Small Miner Squeeze Can Catapult Bitcoin to Fresh 2019 High

  • The drop in bitcoin mining difficulty may be a sign of a strong selloff.
  • Price should tumble as weak miners panic sell their BTC holdings.
  • The drop would be an opportune time to buy the number one cryptocurrency.

In the last few days, bitcoin has been hounded by fear, uncertainty and doubt (FUD) over miner capitulation. The FUD is largely fueled by the sudden drop in mining difficulty as well as bitcoin’s bearish price action. The number one cryptocurrency has failed to sustain its bullish momentum as it dropped from $10,000 to $8,000 in less than a month.

Indicators are pointing to a possible miner capitulation. | Source: Twitter

Cryptocurrency analyst Cole Garner thinks that the FUD surrounding miner capitulation is warranted. On Tuesday, he shared a chart on Twitter that suggests a decline in hashrate. The reversal tells us that miners are shutting off their rigs.

Mr. Garner believes this is bad news for bitcoin. However, a crypto exchange executive believes that a small miner exit is bullish for the cryptocurrency.

Small Miner Capitulation Often Lead to Strong Selloffs

If miners capitulate, the very likely scenario is that they dump their BTC gradually at first. This would add selling pressure to the market. If sellers overpower buyers, weak miners might panic dump all of their bitcoin holdings.

Clement Thibault, an analyst at financial markets platform Investing.com, echoes this view. He told CCN,

Miners’ actions are following the price. Bitcoin is a battle of efficiency; the more efficient miners survive.

In other words, the existence of small mining operations is largely dependent on the price of bitcoin. If the cryptocurrency dumps, it forces inefficient miners to sell their BTC holdings. The selling drives down the price which compels other small miners to sell. It can be a vicious cycle.

small btc miners and selling pressure
A crypto analyst explains how small miners add selling pressure to the market. | Source: Twitter

The selloff might discourage investors from entering the market.

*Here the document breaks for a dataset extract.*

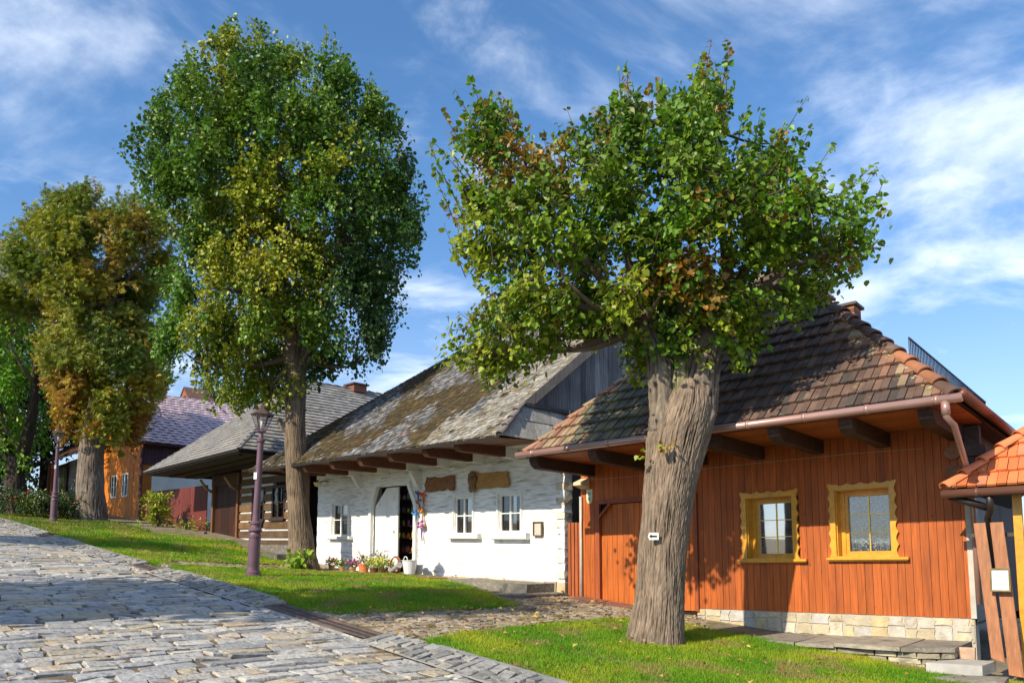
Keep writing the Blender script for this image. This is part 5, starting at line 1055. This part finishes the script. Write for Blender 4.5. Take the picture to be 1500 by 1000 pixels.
def bouquet(px, py, cols, rib, label, s=1.):
    x, z = HW.loc(px, py, -.1); t = thing('dried_bouquet', label, 'dried flowers', hw_(x, -.1, z), 0, 'dried flower bunches hanging by the door'); m = MB()
    for _ in range(16):
        a = random.uniform(-.09, .09)*s; b = random.uniform(.0, .13)*s; m.ball(hw_(x+a, -.08-random.uniform(0, .08), z+b), random.uniform(.016, .03)*s, 5, jit(pick(cols), .2))
    m.build('blooms', potm, t, world=True, smooth=True); m = MB(); wbox(m, hw_, x-.018, x+.018, -.10, -.07, z-.20*s, z+.0, rib); m.tube([hw_(x-.03, -.085, z+.0), hw_(x, -.085, z-.09*s), hw_(x+.02, -.085, z-.26*s)], [.025, .014, .02], 6, (.35,.25,.12)); m.build('stalks', potm, t, world=True)
bouquet(612, 724, [(.06,.16,.40), (.1,.12,.3)], (.05,.1,.3), 'dark blue dried bunch, highest beside the door arch', .8)
bouquet(620, 727, [(.60,.09,.02), (.7,.15,.03)], (.4,.06,.03), 'red orange dried bunch at the top right of the door')
bouquet(614, 737, [(.30,.10,.08), (.4,.3,.3)], (.25,.08,.08), 'faded reddish dried bunch below the red orange one', .8)
bouquet(618.5, 750, [(.60,.28,.03), (.5,.2,.05)], (.4,.25,.08), 'golden dried bunch halfway up the door post')
bouquet(608.5, 754, [(.03,.25,.65), (.05,.3,.7)], (.04,.2,.5), 'bright blue dried bunch on the door edge', .9)
bouquet(617, 772, [(.22,.06,.42), (.65,.30,.04), (.25,.07,.4)], (.20,.05,.45), 'purple and orange dried bunch with long ribbon, lowest on the post', 1.35)
# ================= dark log house with shingle porch roof =================
HM = House('log_house', 'dark log house with pale chinking, plank gate and wide grey shingle roof', hw_(-10.5, 0, .58), (-330, 786)); X0 = 10.5; Z0 = .58
HM.tilt = HW.tilt
xw0 = -15.45+X0; zt_ = 2.62
m = MB(); z = -.02; k = 0; wins = [(HW.loc(372, 735)[0]+X0, HW.loc(389, 735)[0]+X0, HW.loc(381, 762)[1]-Z0, HW.loc(381, 715)[1]-Z0), (HW.loc(401, 735)[0]+X0, HW.loc(419, 735)[0]+X0, HW.loc(410, 759)[1]-Z0, HW.loc(410, 712)[1]-Z0)]
lg = MB(); ch = MB()
while z < zt_:
    hh = random.uniform(.19, .24)
    for mb, za, zb, yy, c in ((lg, z, z+hh, -.06, None), (ch, z+hh, z+hh+.085, -.02, (.50,.50,.48))):
        segs = [(xw0, -.42)]
        for a, b, c_, d in wins:
            if zb > c_-.05 and za < d+.05: segs = [q for s in segs for q in ((s[0], min(s[1], a-.04)), (max(s[0], b+.04), s[1])) if q[1]-q[0] > .02]
        for s in segs: mb.box(s[0], s[1], yy-(random.uniform(0, .015) if c is None else 0), .1, za, zb, c or jit(pick([(.13,.075,.035), (.16,.09,.04), (.10,.06,.035)]), .15))
    z += hh+.085
HM.bld(lg, 'log_wall', mkmat('brown_log', (1,1,1), attr=True, n1=(3,.25), grain=(.5,.5,8,3), gvar=.35, bump=(.6,.02,20), rough=.85)); HM.bld(ch, 'chinking', mkmat('pale_chinking', (1,1,1), attr=True, n1=(6,.15), bump=(.3,.01,40), rough=.95))
m = MB(); m.box(xw0-2.3, -.4, .1, .14, -.2, 3.0); m.box(xw0-2.3, xw0-2.25, .1, 5, -.2, 3.); HM.bld(m, 'wall_core', MATS['dark_core'])
dkf = mkmat('dark_window_wood', (.035,.025,.022), n1=(4,.2), bump=None, rough=.6)
for w in wins: house_window(HM, w, .02, .05, dkf, pane_dark, 'm', 1, y=-.06, sill=(w[0]-.08, w[1]+.08, w[2]-.07, w[2]-.02, .08), backs=.07, side=True)
gx0, gx1 = HW.loc(316, 760)[0]+X0, HW.loc(350, 760)[0]+X0; zb0 = HW.loc(330, 787)[1]-Z0
boards(HM, 'gate', gx0, gx1, zb0, 2.2, .14, lambda: jit((.035,.013,.008), .25), redwood, y=.0)
m = MB()
for x in (gx0-.12, gx1+.02): m.box(x, x+.14, -.14, .0, zb0-.1, 2.6, (.16,.07,.03))
m.box(gx0-.2, gx1+.2, -.12, 0, 2.2, 2.62, (.07,.035,.025)); HM.bld(m, 'gate_frame', darkwood)
for x in (gx0-.05, gx1+.09):
    m = MB(); m.tube([(x, -.10, 1.95), (x, -.38, 2.10), (x, -.62, 2.42)], [.05, .06, .05], 8, (.30,.20,.10)); HM.bld(m, 'eave_brace', darkwood, smooth=True)
boards(HM, 'plank_door', -.42, -.06, -.1, 2.5, .12, lambda: jit((.13,.04,.03), .2), redwood, y=-.02)
xL, zL = HW.loc(210, 692, -2.); xR, zR = HW.loc(350, 657, -2.); xL += X0; xR += X0; zL -= Z0; zR -= Z0; xc = (xL+xR)/2; hf = (xR-xL)/2; za = (zL+zR)/2+.86*hf
A1, A2, A3 = (xL, -2, zL), (xR, -2, zR), (xc, -2+hf, za); BK = 13.
gcol = lambda c, r: jit(pick([(.25,.25,.26), (.21,.21,.215), (.29,.285,.28), (.24,.23,.215)]), .12)
gsh = mkmat('grey_shingle', (1,1,1), attr=True, n1=(4,.2), grain=(6,6,6,3), gvar=.2, bump=(.5,.01,30), rough=.85)
m = MB(); tiles(m, [A1, A2, A3], Vector(A2)-Vector(A1), gcol, .16, .215, .012, .035, .003, .25); tiles(m, [A2, (xR, BK, zR), (xc, BK, za), A3], (0,1,0), gcol, .16, .215, .012, .035, .003, .25); rfm = HM.bld(m, 'roof', gsh)
m = MB()
for P in ([A1, A2, A3], [A2, (xR, BK, zR), (xc, BK, za), A3], [(xL, BK, zL), A1, A3, (xc, BK, za)]):
    n = len(P); m.add(dn(P, .03)+dn(P, .07), [list(range(n)), list(range(2*n-1, n-1, -1))]+[(i, (i+1) % n, (i+1) % n+n, i+n) for i in range(n)])
HM.bld(m, 'roof_deck', MATS['dark_core'], rfm)
m = MB(); caps(HM, m, A2, A3, lambda t: jit((.20,.20,.21), .1), r=.06, ln=.3); caps(HM, m, (A3[0], A3[1], A3[2]+.02), (xc, BK, za+.02), lambda t: jit((.22,.22,.22), .1), r=.06, ln=.4); HM.bld(m, 'ridge_caps', gsh, rfm)
m = MB(); m.prism([(xL+.1, -1.95, zL-.08), (xR-.1, -1.95, zR-.08), (xR-.1, .0, zR-.08), (xL+.1, .0, zL-.08)], (0, 0, -.03), (.05,.038,.03)); m.box(xR-.35, xR-.1, 0, BK-1, zR-.14, zR-.1, (.045,.035,.03)); HM.bld(m, 'soffit', darkwood)
for y in (-1.8, -1.2, -.6): m = MB(); m.beam((xL+.6, y, zL-.12), (xR-.3, y, zR-.12), .12, .08, (.028,.02,.017)); HM.bld(m, 'porch_beam', darkwood)
m = MB(); m.beam((xc-.45, 1.2, za-1.45), (xc-.45, 1.2, za-.5), .5, .5, (.5,.45,.38), (0,1,0)); HM.bld(m, 'roof_gablet', mkmat('pale_plaster', (.5,.46,.4), n1=(4,.2), bump=None), rfm)
# chimney of the log house
cx, cy = None, None
for yy in np.arange(2, 12, .1):
    q = proj(HM.W(xc, yy, za))
    if q[0] > 520: cy = yy; break
m = MB()
for i in range(3): m.box(xc-.3, xc+.3, cy-.3, cy+.3, za-.1+i*.09, za-.1+i*.09+.08, jit((.25,.10,.07), .15))
m.box(xc-.38, xc+.38, cy-.38, cy+.38, za+.18, za+.24, (.12,.07,.06)); HM.bld(m, 'chimney', claym, rfm)
lst = thing('stone_ledge', 'dark stone ledge and step under the log wall behind the lamp post', 'steps', hw_(-13.2, -.6, .2))
for a, b, y0, z1_, c in ((-15.7, -10.6, -.45, .60, (.15,.135,.12)), (-15.0, -10.7, -.95, .36, (.12,.11,.10)), (-14.6, -10.9, -1.35, .18, (.10,.095,.085))): m = MB(); wbox(m, hw_, a, b, y0, -.03, -.3, z1_, c); m.build('ledge_block', drystone, lst, world=True, jitter=.02)
# ================= brown fence, orange house =================
m = MB(); x = -25.1
while x < -18.4:
    w = .16; t0 = HW.W(x, .0, 0); zb_ = max(h(t0[0], t0[1]), 0)-.05; zt0 = HW.W(x, 0, 2.88)[2]; p = HW.W(x, 0, 0); q = HW.W(x+w-.012, 0, 0); nn = HW.n*.03
    m.hexa([(p[0]+nn[0], p[1]+nn[1], zb_), (q[0]+nn[0], q[1]+nn[1], zb_), (q[0], q[1], zb_), (p[0], p[1], zb_), (p[0]+nn[0], p[1]+nn[1], zt0), (q[0]+nn[0], q[1]+nn[1], zt0), (q[0], q[1], zt0), (p[0], p[1], zt0)], jit((.14,.032,.028), .12)); x += w
one('board_fence', 'tall maroon board fence between the orange house and the log house', 'fence', m, redwood)
HO = House('orange_house', 'orange boarded house with small white windows under a purple tiled roof', at(205, 770, 34.), (-330, 800))
ow = [HO.rect(163.5, 696, 171.5, 729), HO.rect(179.5, 692.5, 187.5, 727)]
boards(HO, 'wall', -5.9, 0, .35, 3.9, .16, lambda: jit((.56,.17,.012), .10), redwood, y=0, holes=ow)
m = MB(); m.box(-5.9, -.01, .0, .2, 0, ow[0][2]-.02); m.box(-5.9, -.01, 0, .2, ow[0][3]+.05, 3.9); m.box(-5.9, ow[0][0]-.02, 0, .2, ow[0][2]-.02, 3.5); m.box(ow[1][1]+.02, -.01, 0, .2, ow[0][2]-.02, 3.5); HO.bld(m, 'wall_core', MATS['dark_core'])
for w in ow: house_window(HO, w, .0, .07, whitepaint, pane_dark, 'm', 1, backs=.15, side=True)
m = MB(); m.box(-5.9, .02, -.06, .2, -.6, .36); HO.bld(m, 'plinth', concrete)
m = MB(); m.box(.0, .02, .0, .4, 0, 3.0, (.45,.14,.015)); HO.bld(m, 'side_boards', redwood)
m = MB(); m.box(-.2, .015, .4, 9, -.3, 3.0); HO.bld(m, 'side_wall', mkmat('pale_blue_plaster', (.78,.80,.78), n1=(2,.06), bump=(.1,.004,40)))
m = MB(); y = 0
while y < 9: m.box(.0, .05, y, y+.15, 2.8, 3.75, jit((.09,.045,.07), .12)); y += .16
HO.bld(m, 'eave_cladding', darkwood)
m = MB(); m.tube([HO.W(.08, -.08, 3.6)-HO.C, HO.W(.08, -.08, .1)-HO.C], .05, 8); m.v = [(-.0+.06, -.08, v[2]) if False else v for v in m.v]; m2 = MB(); m2.tube([(.06, -.08, .1), (.06, -.08, 3.6)], .06, 8, (.09,.04,.05)); HO.bld(m2, 'downpipe', darkwood)
RX = -3.1; RZ = 6.72; EZ = 3.80; YB = 6.6
pcol = lambda c, r: jit((.62,.50,.56), .06)
pm = mkmat('purple_metal_tile', (1,1,1), attr=True, n1=(2,.1), patch=((.20,.07,.06), 1.2, .66, .72), bump=None, rough=.38, metal=.25, spec=.6)
m = MB(); tiles(m, [(.35, -.5, EZ), (.35, YB, EZ), (RX, YB, RZ), (RX, -.5, RZ)], (0,1,0), pcol, .22, .235, .015, .05, 0, .0, rib=.02); ro = HO.bld(m, 'roof', pm)
m = MB()
for P in ([(.35, -.5, EZ), (.35, YB, EZ), (RX, YB, RZ), (RX, -.5, RZ)], [(RX, -.5, RZ), (RX, YB, RZ), (RX*2-.35, YB, EZ), (RX*2-.35, -.5, EZ)]): n = 4; m.add(dn(P, .03)+dn(P, .12), [list(range(n)), list(range(2*n-1, n-1, -1))]+[(i, (i+1) % n, (i+1) % n+n, i+n) for i in range(n)])
m.beam((.35, YB+.03, EZ), (RX, YB+.03, RZ), .06, .3); HO.bld(m, 'roof_deck', mkmat('dark_purple_metal', (.05,.025,.035), n1=None, bump=None, rough=.5), ro)
m = MB(); m.tube([(.42, -.5, EZ-.06), (.42, YB, EZ-.06)], .07, 10, (.07,.035,.045)); HO.bld(m, 'gutter', darkwood, smooth=True)
m = MB(); m.prism([(-5.9, -.03, 3.9), (-.2, -.03, 3.9), (RX, -.03, RZ-.15)], (0, .1, 0), (.50,.15,.012)); HO.bld(m, 'gable', redwood)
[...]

However, Andy Cheung, the head of operations at OKEx, sees the capitulation as a good time to buy bitcoin.

Andy Cheung: Small Miner Exit ‘Can Be the Most Opportune Time to Buy Bitcoin’

Buying when there’s blood on the street can be a daunting task. Mr. Cheung is adamant that a drop in bitcoin price due to small miner squeeze will likely inspire a strong response from the bulls. He told CCN,

We are aware of the correlation between Bitcoin price action and mining difficulty. In the past, lack of miner selling pressure stabilized the price of Bitcoin and even caused bullish price action.

The OKEx executive added,

In 2012 and once again in 2019, there are indications that suggest that bull market divergents were caused by severe mining capitulation, where vacuums in selling pressure launched the market into price breakouts. That said, two capitulation phases have occurred over the last 12 months.

Andy Cheung illustrating how miner capitulation ended the downtrend in 2018
Andy Cheung illustrating how miner capitulation ended the downtrend in 2018. | Source: Andy Cheung

Cheung referred me to the December 2018 mining difficulty drop. The capitulation of miners marked the bottom of the 2018 bear market. We are seeing another drop in mining difficulty and the OKEx executive predicts the same outcome.

So, while we have seen more active sellers of late compared to buyers, if smaller miners are once again squeezed out, we could see a bullish flag and a reversal above $9,000 levels and [bitcoin] could even test new highs for the year.

It appears that miner capitulation signals the end of a downtrend or a retracement, which actually makes sense. Once small miners dump all of their coins, selling pressure will be relieved. At the same time, the selling would have driven BTC to an attractive price level. This would inspire bulls to bargain hunt which could then jumpstart a bullish trend.

In the end, the small miner squeeze favors HODLers.

Disclaimer: The above should not be considered trading advice from CCN. The writer owns bitcoin and other cryptocurrencies. He holds investment positions in the coins but does not engage in short-term or day-trading.